Formula Growth is the latest Canadian hedge fund to seek investors abroad as the $3 trillion global industry, tarnished by poor returns and fund outflows in recent years, recovers some of its luster. Vancouver-based Delbrook Capital Advisors Inc. is also starting a hedge fund in the Caribbean tax shelter in July.

Niche Market

Founded in 1960, Formula Growth manages C$916 million in Canada’s hedge-fund industry, which is valued at about C$40 billion. Canadians accounted for 90 percent of the firm’s growth in recent years. The new offshore fund, open for business next month, already has a C$50 million commitment from an institutional investor whom Boisvert declined to identify.

By investing in a less crowded market like U.S. small and mid-cap stocks, the company can “find niche opportunities that much larger hedge funds wouldn’t consider,” he said. Formula Growth charges 1 percent for management and 20 percent of profit for most of its strategies.

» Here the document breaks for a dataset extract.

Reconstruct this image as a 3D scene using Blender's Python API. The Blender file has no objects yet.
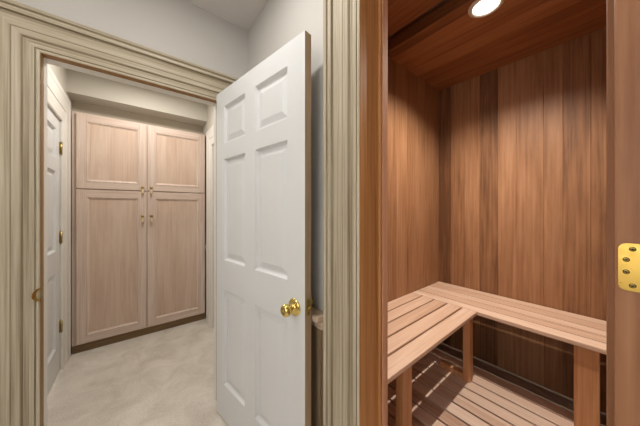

Returns from Formula Growth’s four hedge fund strategies this year through May range from 2 percent at the main equity long-short fund to 8 percent at the Hong Kong-based Global Opportunities Fund, Boisvert said. That compares with 2.9 percent generated by the Russell 2000 index of U.S. small and mid-cap companies, and 4.7 percent by the Hedge Fund Research HFRI Equity Hedge Total Index over the same period.